Track down each line that has the word "Python" and copy it.

Data records:
:::

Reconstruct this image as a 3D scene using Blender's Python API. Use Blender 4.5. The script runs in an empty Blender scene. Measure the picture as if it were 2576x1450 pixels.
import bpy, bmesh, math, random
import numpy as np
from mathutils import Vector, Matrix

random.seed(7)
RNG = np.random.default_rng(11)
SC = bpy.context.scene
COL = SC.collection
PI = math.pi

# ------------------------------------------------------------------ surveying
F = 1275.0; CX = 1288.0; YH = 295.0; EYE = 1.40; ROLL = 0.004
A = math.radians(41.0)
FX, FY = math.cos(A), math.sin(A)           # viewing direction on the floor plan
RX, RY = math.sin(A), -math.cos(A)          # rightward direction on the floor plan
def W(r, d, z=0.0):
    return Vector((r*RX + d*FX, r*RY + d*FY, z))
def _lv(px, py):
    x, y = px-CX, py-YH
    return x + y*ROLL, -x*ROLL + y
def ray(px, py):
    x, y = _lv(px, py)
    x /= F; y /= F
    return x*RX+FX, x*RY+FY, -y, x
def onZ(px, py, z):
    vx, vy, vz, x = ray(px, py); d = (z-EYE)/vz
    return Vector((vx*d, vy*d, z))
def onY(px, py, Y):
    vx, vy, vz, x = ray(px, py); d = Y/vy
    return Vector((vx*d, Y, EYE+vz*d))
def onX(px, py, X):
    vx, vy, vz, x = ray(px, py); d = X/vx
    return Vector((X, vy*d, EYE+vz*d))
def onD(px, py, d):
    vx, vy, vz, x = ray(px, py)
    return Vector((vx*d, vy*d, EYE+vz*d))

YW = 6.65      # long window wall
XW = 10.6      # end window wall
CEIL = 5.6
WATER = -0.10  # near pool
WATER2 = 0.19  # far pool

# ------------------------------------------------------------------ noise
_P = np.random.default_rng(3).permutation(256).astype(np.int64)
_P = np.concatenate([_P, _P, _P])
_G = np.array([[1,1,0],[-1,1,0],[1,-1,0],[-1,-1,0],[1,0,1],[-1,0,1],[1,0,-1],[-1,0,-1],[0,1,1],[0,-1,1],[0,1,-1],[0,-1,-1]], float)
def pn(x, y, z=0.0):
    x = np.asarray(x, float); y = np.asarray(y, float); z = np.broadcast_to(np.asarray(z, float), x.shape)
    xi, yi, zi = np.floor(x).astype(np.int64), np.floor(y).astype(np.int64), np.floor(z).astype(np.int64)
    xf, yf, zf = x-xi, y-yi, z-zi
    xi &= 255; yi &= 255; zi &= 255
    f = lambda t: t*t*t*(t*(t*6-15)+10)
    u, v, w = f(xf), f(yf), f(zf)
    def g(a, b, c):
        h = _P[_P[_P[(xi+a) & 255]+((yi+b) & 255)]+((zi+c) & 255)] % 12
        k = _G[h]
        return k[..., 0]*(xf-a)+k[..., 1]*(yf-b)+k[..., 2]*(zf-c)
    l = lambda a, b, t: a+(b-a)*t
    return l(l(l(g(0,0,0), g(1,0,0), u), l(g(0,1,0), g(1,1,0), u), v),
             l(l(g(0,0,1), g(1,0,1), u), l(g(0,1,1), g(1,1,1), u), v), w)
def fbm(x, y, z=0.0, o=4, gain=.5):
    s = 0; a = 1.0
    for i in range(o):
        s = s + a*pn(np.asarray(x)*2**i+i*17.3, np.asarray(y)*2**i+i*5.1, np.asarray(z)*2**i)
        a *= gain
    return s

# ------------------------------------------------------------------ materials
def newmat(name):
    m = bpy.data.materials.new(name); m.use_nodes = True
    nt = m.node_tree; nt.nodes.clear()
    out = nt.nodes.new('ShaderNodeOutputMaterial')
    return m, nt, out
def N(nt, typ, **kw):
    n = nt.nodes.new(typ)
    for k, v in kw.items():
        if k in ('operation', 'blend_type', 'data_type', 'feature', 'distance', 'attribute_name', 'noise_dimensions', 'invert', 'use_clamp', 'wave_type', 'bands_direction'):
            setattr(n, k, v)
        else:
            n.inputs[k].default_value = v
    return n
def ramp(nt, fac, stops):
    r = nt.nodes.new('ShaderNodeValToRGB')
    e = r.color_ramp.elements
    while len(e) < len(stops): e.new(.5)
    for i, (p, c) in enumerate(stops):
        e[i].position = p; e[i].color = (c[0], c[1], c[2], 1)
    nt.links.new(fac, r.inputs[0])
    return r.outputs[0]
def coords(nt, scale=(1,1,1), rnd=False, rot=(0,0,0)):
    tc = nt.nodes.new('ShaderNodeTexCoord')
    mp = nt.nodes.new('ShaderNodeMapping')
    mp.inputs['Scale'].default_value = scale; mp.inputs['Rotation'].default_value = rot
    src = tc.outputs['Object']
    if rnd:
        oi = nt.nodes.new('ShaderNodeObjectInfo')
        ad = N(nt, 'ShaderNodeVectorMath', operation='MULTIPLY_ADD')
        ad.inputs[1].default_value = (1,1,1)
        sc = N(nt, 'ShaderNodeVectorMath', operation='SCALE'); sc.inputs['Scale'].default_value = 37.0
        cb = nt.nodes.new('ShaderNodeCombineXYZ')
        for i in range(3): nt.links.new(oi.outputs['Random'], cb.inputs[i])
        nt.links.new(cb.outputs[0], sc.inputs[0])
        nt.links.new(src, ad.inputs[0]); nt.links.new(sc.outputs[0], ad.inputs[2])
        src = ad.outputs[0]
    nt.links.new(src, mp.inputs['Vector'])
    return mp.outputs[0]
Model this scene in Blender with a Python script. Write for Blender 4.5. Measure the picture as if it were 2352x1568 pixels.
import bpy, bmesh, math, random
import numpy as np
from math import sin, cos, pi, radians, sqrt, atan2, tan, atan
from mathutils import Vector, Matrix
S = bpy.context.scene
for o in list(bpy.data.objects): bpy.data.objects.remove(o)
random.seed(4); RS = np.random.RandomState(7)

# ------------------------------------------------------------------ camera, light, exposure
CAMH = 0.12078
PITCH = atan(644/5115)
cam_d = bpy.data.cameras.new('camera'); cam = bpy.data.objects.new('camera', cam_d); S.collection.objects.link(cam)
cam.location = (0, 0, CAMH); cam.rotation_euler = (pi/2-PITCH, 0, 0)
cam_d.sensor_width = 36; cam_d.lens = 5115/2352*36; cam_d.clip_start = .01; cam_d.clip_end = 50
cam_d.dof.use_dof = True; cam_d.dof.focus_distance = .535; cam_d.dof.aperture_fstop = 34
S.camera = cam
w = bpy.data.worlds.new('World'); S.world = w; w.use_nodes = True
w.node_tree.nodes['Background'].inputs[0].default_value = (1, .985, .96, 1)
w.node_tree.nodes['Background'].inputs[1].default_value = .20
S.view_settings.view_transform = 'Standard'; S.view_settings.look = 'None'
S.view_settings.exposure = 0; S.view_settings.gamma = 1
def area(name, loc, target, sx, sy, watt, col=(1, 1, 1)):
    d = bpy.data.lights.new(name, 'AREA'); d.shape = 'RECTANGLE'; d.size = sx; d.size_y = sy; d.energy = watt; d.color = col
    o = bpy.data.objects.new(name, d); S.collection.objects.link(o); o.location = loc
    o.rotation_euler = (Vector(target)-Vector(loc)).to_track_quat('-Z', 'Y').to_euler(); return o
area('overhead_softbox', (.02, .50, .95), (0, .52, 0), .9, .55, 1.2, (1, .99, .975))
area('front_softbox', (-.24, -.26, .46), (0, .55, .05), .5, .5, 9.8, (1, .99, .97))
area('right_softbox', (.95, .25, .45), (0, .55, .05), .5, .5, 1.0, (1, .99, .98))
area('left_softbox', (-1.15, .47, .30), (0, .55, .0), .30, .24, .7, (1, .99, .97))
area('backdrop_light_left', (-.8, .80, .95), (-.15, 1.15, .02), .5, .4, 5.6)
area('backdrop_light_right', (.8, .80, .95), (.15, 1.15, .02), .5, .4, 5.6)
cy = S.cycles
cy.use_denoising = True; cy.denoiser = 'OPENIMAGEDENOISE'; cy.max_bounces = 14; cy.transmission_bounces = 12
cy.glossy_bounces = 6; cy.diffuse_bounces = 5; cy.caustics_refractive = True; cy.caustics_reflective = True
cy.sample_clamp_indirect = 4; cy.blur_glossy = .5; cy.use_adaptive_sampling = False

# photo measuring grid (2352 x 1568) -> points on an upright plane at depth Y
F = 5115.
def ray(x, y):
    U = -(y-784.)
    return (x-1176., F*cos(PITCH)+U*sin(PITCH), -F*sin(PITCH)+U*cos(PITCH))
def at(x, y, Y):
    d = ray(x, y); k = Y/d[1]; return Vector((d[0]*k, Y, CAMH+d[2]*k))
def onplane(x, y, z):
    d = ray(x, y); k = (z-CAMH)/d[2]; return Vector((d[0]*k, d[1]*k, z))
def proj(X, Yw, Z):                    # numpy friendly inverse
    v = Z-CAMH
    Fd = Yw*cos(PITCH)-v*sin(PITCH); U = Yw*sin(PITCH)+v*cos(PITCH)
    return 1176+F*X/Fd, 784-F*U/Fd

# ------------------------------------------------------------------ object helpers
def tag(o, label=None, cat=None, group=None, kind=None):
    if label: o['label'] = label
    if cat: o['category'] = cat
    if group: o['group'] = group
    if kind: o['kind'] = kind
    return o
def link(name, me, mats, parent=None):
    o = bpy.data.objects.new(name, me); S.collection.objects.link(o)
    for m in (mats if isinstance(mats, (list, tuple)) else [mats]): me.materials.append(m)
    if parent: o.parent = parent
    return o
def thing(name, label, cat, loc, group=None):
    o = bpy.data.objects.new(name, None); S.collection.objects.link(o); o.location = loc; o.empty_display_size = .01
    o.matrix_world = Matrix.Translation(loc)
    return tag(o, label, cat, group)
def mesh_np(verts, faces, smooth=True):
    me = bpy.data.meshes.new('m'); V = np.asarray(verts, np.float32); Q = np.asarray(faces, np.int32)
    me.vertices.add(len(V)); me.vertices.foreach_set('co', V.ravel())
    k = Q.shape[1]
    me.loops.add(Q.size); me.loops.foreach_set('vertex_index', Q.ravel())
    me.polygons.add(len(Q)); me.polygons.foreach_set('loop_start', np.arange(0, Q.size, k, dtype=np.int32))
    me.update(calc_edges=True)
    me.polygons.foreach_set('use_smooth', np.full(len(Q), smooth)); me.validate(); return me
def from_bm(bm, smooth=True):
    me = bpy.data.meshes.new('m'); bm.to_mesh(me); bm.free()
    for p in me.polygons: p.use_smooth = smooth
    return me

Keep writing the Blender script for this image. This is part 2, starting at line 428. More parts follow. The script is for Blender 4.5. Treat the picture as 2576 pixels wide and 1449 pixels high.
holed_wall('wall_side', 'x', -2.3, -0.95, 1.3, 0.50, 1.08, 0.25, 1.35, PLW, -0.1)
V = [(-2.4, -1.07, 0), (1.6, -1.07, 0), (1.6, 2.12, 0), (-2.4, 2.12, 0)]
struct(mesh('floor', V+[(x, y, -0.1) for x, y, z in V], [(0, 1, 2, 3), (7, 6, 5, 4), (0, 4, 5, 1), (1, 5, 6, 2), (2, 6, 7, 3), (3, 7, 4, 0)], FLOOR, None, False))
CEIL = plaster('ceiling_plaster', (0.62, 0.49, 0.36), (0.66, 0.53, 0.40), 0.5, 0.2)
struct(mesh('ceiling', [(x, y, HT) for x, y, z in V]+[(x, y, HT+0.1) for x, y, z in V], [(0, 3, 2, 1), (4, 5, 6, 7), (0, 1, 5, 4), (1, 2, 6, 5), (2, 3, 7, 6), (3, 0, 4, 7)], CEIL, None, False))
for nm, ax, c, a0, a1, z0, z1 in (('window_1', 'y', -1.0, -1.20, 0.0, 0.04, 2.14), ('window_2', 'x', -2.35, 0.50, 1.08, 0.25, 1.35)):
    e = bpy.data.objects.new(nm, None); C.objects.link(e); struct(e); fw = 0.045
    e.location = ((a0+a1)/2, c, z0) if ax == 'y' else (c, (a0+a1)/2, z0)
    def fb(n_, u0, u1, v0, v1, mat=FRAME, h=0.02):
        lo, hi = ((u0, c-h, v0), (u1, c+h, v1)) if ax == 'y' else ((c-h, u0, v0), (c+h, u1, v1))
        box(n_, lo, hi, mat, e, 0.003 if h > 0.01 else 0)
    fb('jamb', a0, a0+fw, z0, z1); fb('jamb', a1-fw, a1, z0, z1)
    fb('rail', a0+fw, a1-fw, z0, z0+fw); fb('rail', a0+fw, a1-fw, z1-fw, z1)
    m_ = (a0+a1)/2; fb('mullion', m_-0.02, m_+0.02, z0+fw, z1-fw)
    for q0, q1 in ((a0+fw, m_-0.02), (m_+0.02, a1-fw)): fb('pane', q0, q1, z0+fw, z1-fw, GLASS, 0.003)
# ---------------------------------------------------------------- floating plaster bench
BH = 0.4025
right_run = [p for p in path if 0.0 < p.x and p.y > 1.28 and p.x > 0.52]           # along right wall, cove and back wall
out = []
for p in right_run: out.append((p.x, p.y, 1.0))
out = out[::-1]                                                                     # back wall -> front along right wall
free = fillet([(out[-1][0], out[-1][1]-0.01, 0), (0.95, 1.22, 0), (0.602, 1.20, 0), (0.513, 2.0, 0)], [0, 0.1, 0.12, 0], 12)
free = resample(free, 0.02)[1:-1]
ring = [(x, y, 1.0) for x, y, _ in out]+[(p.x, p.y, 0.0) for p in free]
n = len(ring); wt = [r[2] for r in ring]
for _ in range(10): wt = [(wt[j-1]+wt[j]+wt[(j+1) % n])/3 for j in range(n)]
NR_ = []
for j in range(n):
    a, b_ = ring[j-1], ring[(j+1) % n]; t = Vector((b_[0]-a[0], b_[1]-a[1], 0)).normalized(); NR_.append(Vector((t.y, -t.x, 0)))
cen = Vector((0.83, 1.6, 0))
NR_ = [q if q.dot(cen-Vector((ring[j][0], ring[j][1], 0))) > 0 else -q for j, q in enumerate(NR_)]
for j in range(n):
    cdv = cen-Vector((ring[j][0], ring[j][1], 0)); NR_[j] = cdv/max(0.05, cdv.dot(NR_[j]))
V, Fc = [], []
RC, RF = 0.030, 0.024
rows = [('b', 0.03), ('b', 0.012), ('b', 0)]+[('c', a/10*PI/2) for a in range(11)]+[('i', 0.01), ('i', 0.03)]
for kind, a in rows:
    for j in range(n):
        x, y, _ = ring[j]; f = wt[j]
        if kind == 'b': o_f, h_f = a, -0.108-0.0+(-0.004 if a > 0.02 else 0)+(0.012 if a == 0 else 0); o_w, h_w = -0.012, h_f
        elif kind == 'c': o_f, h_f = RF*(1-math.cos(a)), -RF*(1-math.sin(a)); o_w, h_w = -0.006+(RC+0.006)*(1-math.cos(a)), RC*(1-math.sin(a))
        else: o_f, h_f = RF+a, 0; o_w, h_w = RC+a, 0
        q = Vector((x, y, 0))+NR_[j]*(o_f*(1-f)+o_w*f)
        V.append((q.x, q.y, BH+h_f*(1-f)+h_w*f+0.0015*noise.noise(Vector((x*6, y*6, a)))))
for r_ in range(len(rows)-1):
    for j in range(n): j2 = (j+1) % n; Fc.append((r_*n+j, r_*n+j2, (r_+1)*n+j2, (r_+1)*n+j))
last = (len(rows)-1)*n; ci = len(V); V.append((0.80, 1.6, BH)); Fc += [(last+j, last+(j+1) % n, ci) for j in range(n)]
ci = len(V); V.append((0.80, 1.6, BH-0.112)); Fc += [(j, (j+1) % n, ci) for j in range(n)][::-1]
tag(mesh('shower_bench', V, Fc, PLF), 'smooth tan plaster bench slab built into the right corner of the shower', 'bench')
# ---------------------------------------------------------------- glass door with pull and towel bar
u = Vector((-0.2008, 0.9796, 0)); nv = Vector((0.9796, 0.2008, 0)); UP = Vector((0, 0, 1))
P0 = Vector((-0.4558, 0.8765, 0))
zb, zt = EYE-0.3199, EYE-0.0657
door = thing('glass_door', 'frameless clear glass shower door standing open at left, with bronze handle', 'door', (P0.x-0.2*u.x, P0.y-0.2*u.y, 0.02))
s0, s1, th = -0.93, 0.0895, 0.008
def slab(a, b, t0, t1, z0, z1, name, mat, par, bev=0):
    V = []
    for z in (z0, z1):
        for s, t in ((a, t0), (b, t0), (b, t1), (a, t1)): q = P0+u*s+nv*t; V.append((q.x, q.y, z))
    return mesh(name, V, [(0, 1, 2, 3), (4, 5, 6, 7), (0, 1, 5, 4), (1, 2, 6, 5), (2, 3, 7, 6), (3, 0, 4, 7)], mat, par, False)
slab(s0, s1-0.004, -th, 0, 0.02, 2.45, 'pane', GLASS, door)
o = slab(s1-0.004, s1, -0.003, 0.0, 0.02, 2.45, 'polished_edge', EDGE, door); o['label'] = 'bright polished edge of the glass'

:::

_EXERCISE OUTPUT:_
Reconstruct this image as a 3D scene using Blender's Python API. Use Blender 4.5. The script runs in an empty Blender scene. Measure the picture as if it were 2576x1450 pixels.
Model this scene in Blender with a Python script. Write for Blender 4.5. Measure the picture as if it were 2352x1568 pixels.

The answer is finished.